なんかいろいろあったようで、頂点に立ったスポーツマンは大変だねぇ。

23Pより。
―――「おいおい。そいつぁ、なんだ」ジュンイチローが枝に刺してきたものを風呂敷に投げ込む。
「犬の糞じゃないか」
「オッケー、オッケー。シャレオツ、シャレオツ」―――
シャレオツとは「お洒落」を逆さにして、いわゆる業界用語風にした語。
他にも「お洒落」、「似合っている」などの反対の意味で皮肉として使われたりもしているとか。

147Pより。
―――「原作は山本周五郎丹波哲郎が出てて、あれは良い映画だった」―――
「ひとごろし」は1976年10月16日に公開された監督:大洲齊、主演:松田優作の映画。
誰も怖くて申し出のない上意討ちを藩一番の臆病者が独創的な方法を駆使してやり遂げる、山本周五郎の同名小説を映画化した作品らしい。

172Pより。
―――車に近づくとシュロの木のような大きな頭がぐるりと動いた。―――
シュロの木は細長い葉が大きく広がる常緑樹。南国をイメージさせる細長い木だね。
つーかシュロの木のような頭ってどんなんだよ(笑)

184Pより。
―――夏は暑苦しくて殺したくなるし、冬は根雪みたいで自殺したくなる。―――
根雪とは、冬のあいだ積雪状態が続くことを指す用語で、気象庁では長期積雪と呼ぶみたい。
他にも降り積もった雪が春先まで消えずに地面を覆っている状態のことを言うらしい。

197Pより。
―――「終わったでげすが。ラジエーターホースが、いかれてるでげす。部品交換と技術料込みで一万円に負けるでげすが」―――
ラジエータホースはエンジン冷却液をエンジン本体からラジエータへ供給し、再びエンジンへ 戻す回路に適用されるゴムホースのこと。
この店員は「げす」が語尾なのか(笑)


<< 作中場面を勝手に想像したお絵描きコーナー >>

今回はコチラの場面を描いてみた(=゚ω゚)ノ
165Pより。
―――ケムリが狙いを定めるようにバールを一度、俺の腕にくっつけた。
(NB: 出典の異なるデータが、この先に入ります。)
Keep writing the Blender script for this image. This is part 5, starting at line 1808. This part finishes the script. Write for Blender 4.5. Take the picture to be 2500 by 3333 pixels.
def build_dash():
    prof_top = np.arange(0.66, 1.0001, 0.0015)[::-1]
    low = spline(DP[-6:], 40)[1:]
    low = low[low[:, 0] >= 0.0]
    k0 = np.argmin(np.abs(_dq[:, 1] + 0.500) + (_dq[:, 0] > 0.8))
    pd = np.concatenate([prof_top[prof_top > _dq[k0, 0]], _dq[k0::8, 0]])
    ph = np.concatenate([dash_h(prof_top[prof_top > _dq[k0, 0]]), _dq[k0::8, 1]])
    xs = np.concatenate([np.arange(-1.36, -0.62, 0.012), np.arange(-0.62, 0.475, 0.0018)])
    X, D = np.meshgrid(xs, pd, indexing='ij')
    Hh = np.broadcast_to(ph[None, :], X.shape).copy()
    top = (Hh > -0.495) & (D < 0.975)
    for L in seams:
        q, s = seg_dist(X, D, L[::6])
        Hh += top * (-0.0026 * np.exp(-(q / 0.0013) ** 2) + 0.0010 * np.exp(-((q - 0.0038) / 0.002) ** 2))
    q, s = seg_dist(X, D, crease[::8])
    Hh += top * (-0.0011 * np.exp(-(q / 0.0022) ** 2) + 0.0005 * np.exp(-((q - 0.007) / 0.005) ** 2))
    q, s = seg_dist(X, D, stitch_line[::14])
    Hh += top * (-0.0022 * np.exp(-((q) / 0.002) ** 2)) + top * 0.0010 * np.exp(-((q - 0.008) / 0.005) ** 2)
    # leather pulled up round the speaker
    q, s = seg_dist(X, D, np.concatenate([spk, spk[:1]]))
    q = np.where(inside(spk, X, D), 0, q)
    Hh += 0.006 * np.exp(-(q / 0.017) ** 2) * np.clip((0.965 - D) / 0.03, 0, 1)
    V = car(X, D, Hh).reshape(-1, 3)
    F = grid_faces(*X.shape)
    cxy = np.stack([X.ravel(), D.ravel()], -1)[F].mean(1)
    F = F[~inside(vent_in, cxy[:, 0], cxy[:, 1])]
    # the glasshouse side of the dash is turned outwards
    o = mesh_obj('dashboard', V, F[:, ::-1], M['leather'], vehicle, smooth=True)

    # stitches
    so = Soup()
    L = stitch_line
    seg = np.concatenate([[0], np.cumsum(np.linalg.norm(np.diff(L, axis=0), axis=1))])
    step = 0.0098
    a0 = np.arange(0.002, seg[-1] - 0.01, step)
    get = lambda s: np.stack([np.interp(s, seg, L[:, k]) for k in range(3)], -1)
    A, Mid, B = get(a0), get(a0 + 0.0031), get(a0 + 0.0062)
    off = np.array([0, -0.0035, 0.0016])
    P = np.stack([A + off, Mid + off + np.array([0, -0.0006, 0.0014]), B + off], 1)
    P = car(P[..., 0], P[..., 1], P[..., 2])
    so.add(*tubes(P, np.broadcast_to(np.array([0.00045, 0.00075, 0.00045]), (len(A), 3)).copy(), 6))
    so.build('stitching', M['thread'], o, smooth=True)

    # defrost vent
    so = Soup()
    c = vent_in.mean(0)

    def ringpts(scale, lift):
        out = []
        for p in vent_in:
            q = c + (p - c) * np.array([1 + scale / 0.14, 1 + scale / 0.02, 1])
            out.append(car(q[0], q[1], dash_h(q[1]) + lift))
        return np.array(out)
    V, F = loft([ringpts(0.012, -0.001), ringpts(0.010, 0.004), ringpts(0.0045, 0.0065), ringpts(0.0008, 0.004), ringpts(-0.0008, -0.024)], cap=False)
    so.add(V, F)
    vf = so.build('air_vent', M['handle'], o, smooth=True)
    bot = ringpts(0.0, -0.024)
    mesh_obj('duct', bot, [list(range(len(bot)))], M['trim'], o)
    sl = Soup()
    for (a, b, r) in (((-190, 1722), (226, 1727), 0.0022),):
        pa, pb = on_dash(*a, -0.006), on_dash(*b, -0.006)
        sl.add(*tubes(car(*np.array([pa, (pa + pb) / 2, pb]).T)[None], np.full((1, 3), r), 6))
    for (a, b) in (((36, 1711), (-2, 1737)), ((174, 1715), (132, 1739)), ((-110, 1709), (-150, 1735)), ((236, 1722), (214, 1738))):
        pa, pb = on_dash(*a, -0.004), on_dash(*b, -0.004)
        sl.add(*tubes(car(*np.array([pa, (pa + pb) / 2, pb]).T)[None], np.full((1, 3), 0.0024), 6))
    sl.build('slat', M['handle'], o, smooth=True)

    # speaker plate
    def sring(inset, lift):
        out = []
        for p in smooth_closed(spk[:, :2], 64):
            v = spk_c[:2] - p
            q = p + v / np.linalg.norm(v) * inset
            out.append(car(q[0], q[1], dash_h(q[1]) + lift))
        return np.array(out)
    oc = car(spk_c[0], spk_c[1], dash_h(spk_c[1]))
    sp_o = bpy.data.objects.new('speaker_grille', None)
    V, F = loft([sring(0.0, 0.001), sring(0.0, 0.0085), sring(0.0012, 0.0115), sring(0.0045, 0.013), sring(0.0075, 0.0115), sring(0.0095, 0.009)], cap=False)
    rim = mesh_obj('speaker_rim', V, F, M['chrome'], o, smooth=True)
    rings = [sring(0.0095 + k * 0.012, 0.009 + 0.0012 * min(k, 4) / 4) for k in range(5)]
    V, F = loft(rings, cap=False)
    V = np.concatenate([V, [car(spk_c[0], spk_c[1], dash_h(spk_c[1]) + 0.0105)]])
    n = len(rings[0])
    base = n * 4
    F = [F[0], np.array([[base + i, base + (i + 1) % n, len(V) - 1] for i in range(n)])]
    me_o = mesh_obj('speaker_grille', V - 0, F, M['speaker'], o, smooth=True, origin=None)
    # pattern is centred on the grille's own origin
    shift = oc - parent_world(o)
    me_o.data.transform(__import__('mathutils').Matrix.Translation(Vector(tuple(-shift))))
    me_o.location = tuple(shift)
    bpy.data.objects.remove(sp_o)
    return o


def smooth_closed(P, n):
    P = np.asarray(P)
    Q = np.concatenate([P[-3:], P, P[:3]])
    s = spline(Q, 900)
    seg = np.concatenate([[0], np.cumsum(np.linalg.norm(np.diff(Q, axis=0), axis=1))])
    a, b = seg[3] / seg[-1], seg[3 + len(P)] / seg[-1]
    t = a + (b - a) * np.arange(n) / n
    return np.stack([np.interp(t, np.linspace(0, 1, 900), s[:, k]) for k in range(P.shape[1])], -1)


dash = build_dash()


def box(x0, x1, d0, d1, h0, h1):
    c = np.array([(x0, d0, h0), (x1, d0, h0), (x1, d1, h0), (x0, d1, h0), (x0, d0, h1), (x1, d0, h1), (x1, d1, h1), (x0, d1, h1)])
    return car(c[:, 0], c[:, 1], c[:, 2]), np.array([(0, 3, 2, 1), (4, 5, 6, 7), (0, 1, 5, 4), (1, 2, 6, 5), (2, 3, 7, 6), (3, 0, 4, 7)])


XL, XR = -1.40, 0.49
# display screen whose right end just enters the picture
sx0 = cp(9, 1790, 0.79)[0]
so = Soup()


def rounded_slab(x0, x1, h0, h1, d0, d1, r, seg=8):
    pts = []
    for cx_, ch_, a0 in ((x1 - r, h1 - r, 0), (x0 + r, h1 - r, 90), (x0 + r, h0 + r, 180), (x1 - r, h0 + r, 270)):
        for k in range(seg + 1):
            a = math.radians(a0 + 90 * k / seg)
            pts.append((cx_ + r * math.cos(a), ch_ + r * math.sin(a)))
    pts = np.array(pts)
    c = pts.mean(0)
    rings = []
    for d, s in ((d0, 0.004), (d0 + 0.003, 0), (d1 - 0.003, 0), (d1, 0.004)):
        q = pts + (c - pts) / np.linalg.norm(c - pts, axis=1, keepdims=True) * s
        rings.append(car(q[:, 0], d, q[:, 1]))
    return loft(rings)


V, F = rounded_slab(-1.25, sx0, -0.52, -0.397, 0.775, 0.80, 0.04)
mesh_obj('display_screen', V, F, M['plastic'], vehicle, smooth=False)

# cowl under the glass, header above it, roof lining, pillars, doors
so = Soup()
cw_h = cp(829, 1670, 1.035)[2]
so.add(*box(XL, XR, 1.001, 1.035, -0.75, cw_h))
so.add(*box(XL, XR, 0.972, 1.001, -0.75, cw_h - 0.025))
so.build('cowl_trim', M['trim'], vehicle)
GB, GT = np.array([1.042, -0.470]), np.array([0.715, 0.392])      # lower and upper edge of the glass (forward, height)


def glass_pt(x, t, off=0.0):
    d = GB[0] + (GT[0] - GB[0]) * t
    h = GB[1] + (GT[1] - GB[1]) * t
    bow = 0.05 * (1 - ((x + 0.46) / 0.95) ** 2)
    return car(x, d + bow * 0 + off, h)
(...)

鉄の冷たさがそのまま恐怖に変わる。―――


竹匠紅萬堂での惨劇を選ぼうかと思ったけど、あの場面を書ききる実力がない&書いている途中で気持ち悪くなっちゃうかもって、ひよってしまいました。それにアソコは未読の読者たちに全力で味わってもらいたいからね( ^)o(^ )
っていうかしまったー!!ジョーが折られた腕は右腕だったのかよ、左腕で描いちゃった。
どん底のぞこだぁ~(涙)
だがおじさん思いついちゃったのにょ。デジタルデータなら画像を反転させれば・・・・・。
出来たぁ~。見事に右腕になりましたでげす。